Campaign engages IFC at World Bank Annual Meetings

Stop Financing Factory Farming
12th October '22
Stop Financing Factory Farming panel at the Civil Society Policy Forum, October 2022
Stop Financing Factory Farming panel at the Civil Society Policy Forum, October 2022

Representatives of the Stop Financing Factory Farming campaign hosted a panel at the World Bank Civil Society Policy Forum.

WASHINGTON, D.C. – Representatives of the campaign met in person for an educational session as part of the World Bank Annual Meeting’s Civil Society Policy Forum. The event was framed by posing the critical questions: “Should IFC Support Industrial Livestock? What are the alternatives?”

The panel discussion was held between representatives of campaign member organisations Sinergia Animal, Friends of the Earth US, World Animal Protection, and partner CEDENMA. Ladd Connell from Bank Information Center moderated.

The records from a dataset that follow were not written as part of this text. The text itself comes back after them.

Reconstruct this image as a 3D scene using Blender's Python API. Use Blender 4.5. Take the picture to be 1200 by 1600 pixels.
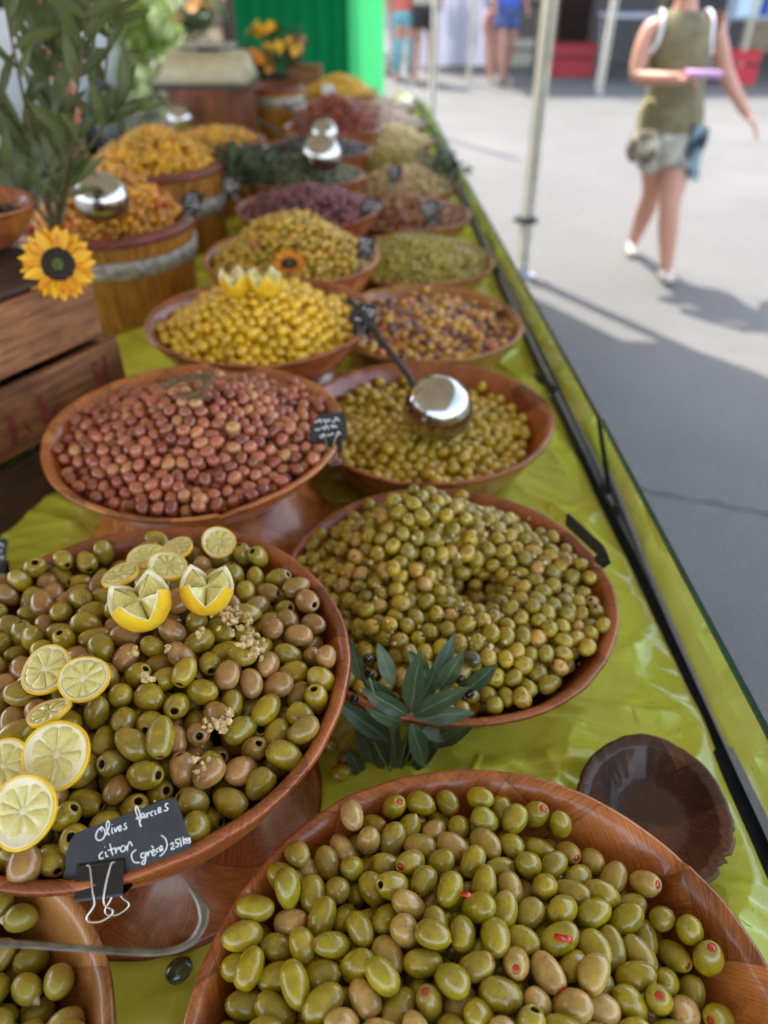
import bpy, bmesh, math, random
import numpy as np
from mathutils import Vector, Matrix, Euler
R = math.radians
PI = math.pi
for o in list(bpy.data.objects):
    bpy.data.objects.remove(o)
scn = bpy.context.scene
COL = scn.collection
random.seed(5)
rng = np.random.default_rng(5)

# ------------------------------------------------------------------ camera
CAM_H, PITCH, FPX = 1.5, R(37), 1150.0
cam = bpy.data.cameras.new('camera')
camo = bpy.data.objects.new('camera', cam)
COL.objects.link(camo)
camo.location = (0, 0, CAM_H)
camo.rotation_euler = (R(90) - PITCH, 0, 0)
cam.sensor_fit = 'VERTICAL'
cam.sensor_height = 36
cam.lens = FPX / 1600 * 36
cam.clip_start = 0.02
cam.clip_end = 900
cam.dof.use_dof = True
cam.dof.focus_distance = 0.585
cam.dof.aperture_fstop = (cam.lens / 1000) / 0.0078
cam.dof.aperture_blades = 0
scn.camera = camo

# ------------------------------------------------------------------ sky, sun, exposure
SUN_EL = R(59)
SX, SY = -0.534, 0.845           # horizontal direction towards the sun
W = bpy.data.worlds.new('World')
scn.world = W
W.use_nodes = True
nt = W.node_tree
bg = nt.nodes['Background']
sky = nt.nodes.new('ShaderNodeTexSky')
sky.sky_type = 'NISHITA'
sky.sun_disc = False
sky.sun_elevation = SUN_EL
sky.sun_rotation = math.atan2(SX, SY)
sky.air_density = 1.0
sky.dust_density = 1.5
hs = nt.nodes.new('ShaderNodeHueSaturation')       # a hazy, less blue summer sky
hs.inputs['Saturation'].default_value = 0.65
nt.links.new(sky.outputs[0], hs.inputs['Color'])
nt.links.new(hs.outputs[0], bg.inputs[0])
bg.inputs[1].default_value = 0.15
sl = bpy.data.lights.new('sun', 'SUN')
sl.energy = 2.0
sl.angle = R(0.5)
sl.color = (1, 0.95, 0.87)
so = bpy.data.objects.new('sun', sl)
COL.objects.link(so)
sd = Vector((SX * math.cos(SUN_EL), SY * math.cos(SUN_EL), math.sin(SUN_EL)))
so.rotation_euler = sd.to_track_quat('Z', 'Y').to_euler()
scn.view_settings.view_transform = 'Standard'
scn.view_settings.look = 'None'
scn.view_settings.gamma = 1
scn.view_settings.use_curve_mapping = False
scn.view_settings.exposure = 2.38

# ------------------------------------------------------------------ helpers
CP, SP = math.cos(PITCH), math.sin(PITCH)
def ray(px, py):
    u, v = (px - 600) / FPX, (py - 800) / FPX
    return Vector((u, CP - SP * v, -SP - CP * v))
def at(px, py, z):               # point of the photograph on the level plane z
    d = ray(px, py)
    return Vector((0, 0, CAM_H)) + d * ((CAM_H - z) / -d.z)
def at_y(px, py, y):             # the same on the upright plane y
    d = ray(px, py)
    return Vector((0, 0, CAM_H)) + d * (y / d.y)

def link(o, parent=None):
    COL.objects.link(o)
    if parent is not None:
        o.parent = parent
    return o
def tag(o, label=None, cat=None, group=None, kind=None):
    if label: o['label'] = label
    if cat: o['category'] = cat
    if group: o['group'] = group
    if kind: o['kind'] = kind
    return o
def empty(name, loc=(0, 0, 0), rot=(0, 0, 0)):
    o = bpy.data.objects.new(name, None)
    o.empty_display_size = 0.05
    o.location = loc
    o.rotation_euler = rot
    return link(o)
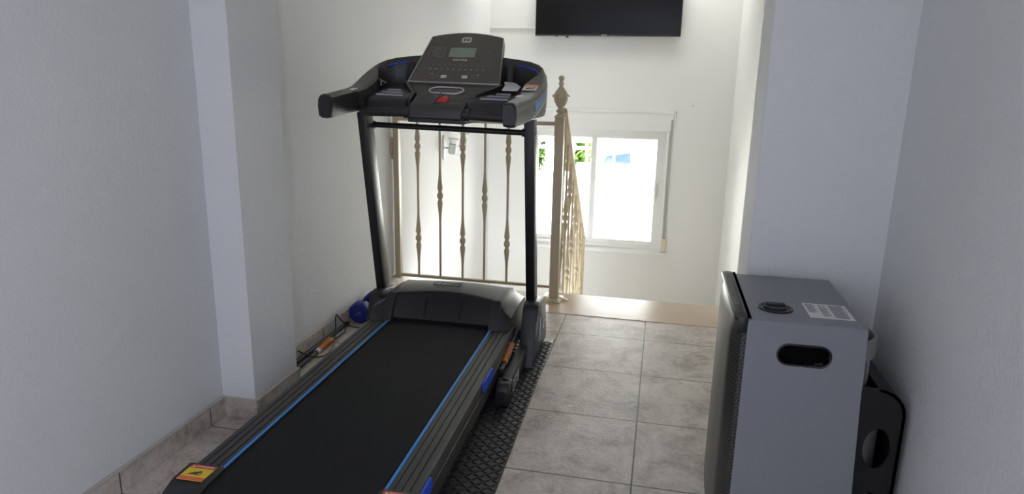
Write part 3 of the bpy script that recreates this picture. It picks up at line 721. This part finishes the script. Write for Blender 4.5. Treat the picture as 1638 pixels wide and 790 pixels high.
pp = B(); pp.loft([[(.245, .83, 1.262+d), (.315, .835, 1.262+d), (.322, .885, 1.280+d), (.250, .885, 1.285+d)] for d in (0, .0015)]); pp.loft([[(.247, .885, 1.286+d), (.322, .885, 1.281+d), (.300, .865, 1.296+d), (.25, .862, 1.300+d)] for d in (0, .0012)])
po = pp.xf(W).out('folded_leaflet', 'white'); po.location = TO; po.rotation_euler = (0, 0, RZ); tag(po, 'folded white paper leaflet lying in the right tray of the treadmill console', 'leaflet')
# keys / small clip in the left tray
kk = B(); kk.tube([(-.395, .93, 1.300), (-.36, .90, 1.286), (-.33, .885, 1.276)], .003, 8); kk.tube([(-.362, .902, 1.287), (-.360, .895, 1.262)], .0035, 8)
con(kk, 'tray_clip', 'silver')
for u in range(6):
    con(B().box((-.30-.012*u, 1.035, 1.30), (-.294-.012*u, 1.037, 1.345)), 'tray_marking', mat('marking%d' % u, (.10, .12, .16), .5))
# blue side badge on the outer right shell
def side_pt(y, f):
    for a, b_ in zip(ST[:10], ST[1:11]):
        if a[1] <= y <= b_[1]:
            t_ = (y-a[1])/(b_[1]-a[1]); x = a[0]+(b_[0]-a[0])*t_; z1 = a[2]+(b_[2]-a[2])*t_; z0 = a[3]+(b_[3]-a[3])*t_
            z = z0+(z1-z0)*f; e = .004*abs(2*f-1); return (x-e+.0018, y, z)
    return (ST[10][0], y, 1.3)
def side_strip(y0, y1, f0, f1, m, name, par, d=0):
    lo = []; 
    for k in range(9):
        y = y0+(y1-y0)*k/8; a = side_pt(y, f0[0]+(f0[1]-f0[0])*k/8); b_ = side_pt(y, f1[0]+(f1[1]-f1[0])*k/8)
        lo.append([(a[0]+d, a[1], a[2]), (b_[0]+d, b_[1], b_[2]), (b_[0]+d-.003, b_[1], b_[2]), (a[0]+d-.003, a[1], a[2])])
    return con(B().loft(lo), name, m, par, False)
SB = side_strip(.64, .93, (.10, .72), (.70, .80), 'white', 'side_badge', None, -.0002)
side_strip(.645, .92, (.18, .73), (.68, .775), 'dark_grey', 'badge_fill', SB, .0004)
side_strip(.650, .85, (.34, .66), (.64, .72), mat('badge_blue', (.10, .26, .70), .4), 'badge_stripe', SB, .0010)
side_strip(.650, .87, (.26, .63), (.29, .65), 'white', 'badge_line', SB, .0010)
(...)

Merel van der Mark from Sinergia highlighted that development banks need to align their investments with the Paris Agreement. “Factory farming is undermining the Sustainable Development Goals and the Paris Agreement.  It is one of the main sources of methane emissions, and therefore a catalyst for climate change,” she said. “Addressing methane emissions is crucial to limit warming to no more than 1.5ºC”.

Kelly McNamara, Friend of the Earth U.S focused on the failings of the World Bank’s policies and practices. “The World Bank should abide by its own advice, which acknowledges the impacts of feed for factory farming as a major pressure on natural resources, creating competition between food for farmed animals and humans”. She added, “An exclusion policy will be a crucial tool to shift development finance away from factory farming and incorporate incremental changes”. 

The panel also brought home to Washington, D.C. the dire local impacts of factory farming projects supported by the World Bank and other development banks. Natalia Greene from CEDEMNA reported the documented violations of IFC standards by loan recipient PRONACA in Ecuador, and the accompanying inadequacy of access to information for affected communities. Currently, lack of transparency in IFC and other development bank investment processes are justified by undemocratic “privacy of investment” policies.